Une multinationale Google + une stratégie très agressive + d’importantes ressources financières + un système d’exploitation Android avec son interface utilisateur tactile et son Play Store (magasin d’applications) = un standard mondial fermé, hégémonique et non-respectueux de la vie privée de tous ses utilisateurs (particuliers et professionnels).
Parmi d’autres, Canonical avait essayé en faisant cavalier seul de pénétrer le marché des smartphones mais sans aucun succès rendant son Ubuntu Touch-Phone obsolète. Même Microsoft a du récemment baisser les bras avec son Windows Phone qui est devenu de facto obsolète.
Microsoft avec son big brother Windows. Ce système d’exploitation propriétaire et espion est devenu le # 1 avec environ 87% de part de marché des ordinateurs de bureau et portables, toutes marques confondues, excepté bien entendu Apple avec son macOS propriétaire. Windows au fil des années grâce à son système imposé de vente liée OS+PC est devenu le standard de fait des PC Desktop. Tous les autres systèmes, hors macOS et les bien trop nombreux GNU/Linux, ont disparus.
Une multinationale Microsoft + une stratégie très agressive + d’importantes ressources financières + un système d’exploitation Windows avec son interface utilisateur et son Store (magasin d’applications) = un standard mondial fermé, hégémonique et non-respectueux de la vie privée de tous ses utilisateurs (particuliers et professionnels).
♦ Les GAFAM vampirisent l’Open source et par ricochet l’ensemble du Logiciel libre
Nous assistions depuis +/- 3 ans au renforcement significatif de 4 tendances majeures et concomitantes.
- Des entreprises clés dans le domaine des distributions GNU/Linux, comme Canonical avec Ubuntu, Red Hat avec Fedora et RHEL, et SUSE avec openSUSE et SLED, ont laissé tomber leur stratégie de vouloir gagner à tout prix des parts de marché significatives face à Windows de Microsoft dans le domaine des ordinateurs de bureau.
- Ces entreprises concentrent maintenant leurs efforts sur d’autres cibles beaucoup plus rentables pour elles comme le Cloud, L’Internet des Objets, etc.

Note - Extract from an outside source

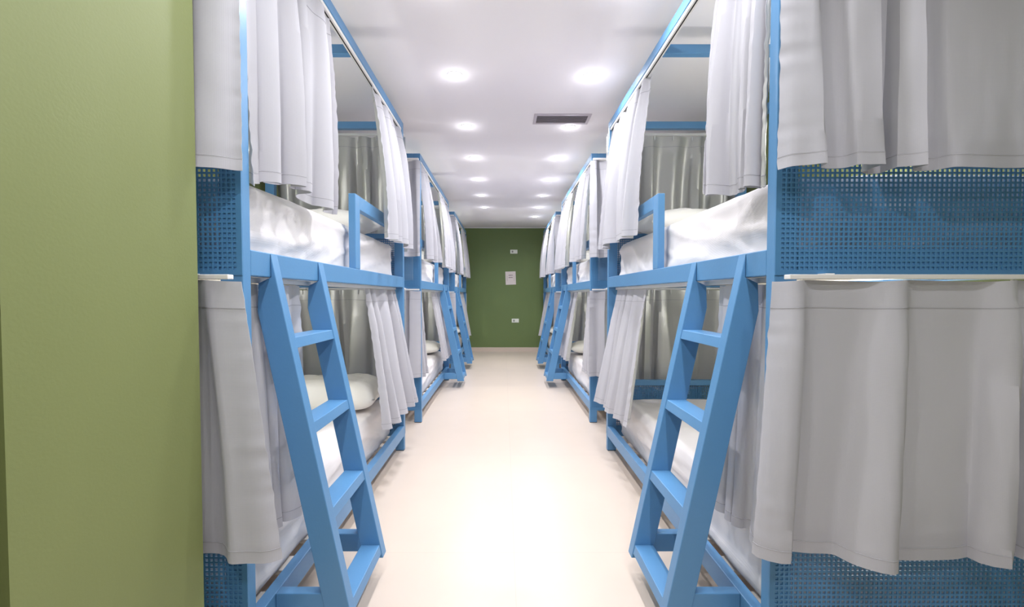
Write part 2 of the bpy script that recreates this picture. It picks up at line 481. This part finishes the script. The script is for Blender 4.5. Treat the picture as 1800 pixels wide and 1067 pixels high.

- Ces mêmes firmes ont décidé de s’allier contractuellement à Microsoft, pourtant leur ex-ennemi majeur et historique, au travers de partenariats stratégiques afin de collaborer sans aucune vergogne au mariage contre-nature de l’Open source et du Propriétaire, rejoint aussi par le projet communautaire Debian, ce qui est totalement incompréhensible pour ce dernier.
- Et enfin, les champions toutes catégories des logiciels propriétaires et privateurs de libertés comme Google, Microsoft et d’autres ont décidé de piller tout ce qui pouvait l’être dans l’Open source en rejoignant la Linux Foundation qui les a accueilli à bras ouverts. À ce rythme, cet organisation de l’Open source pourra bientôt être rebaptisée la GAFAM & Co Foundation (GAFAM = Google, Apple, Facebook, Amazon, Microsoft).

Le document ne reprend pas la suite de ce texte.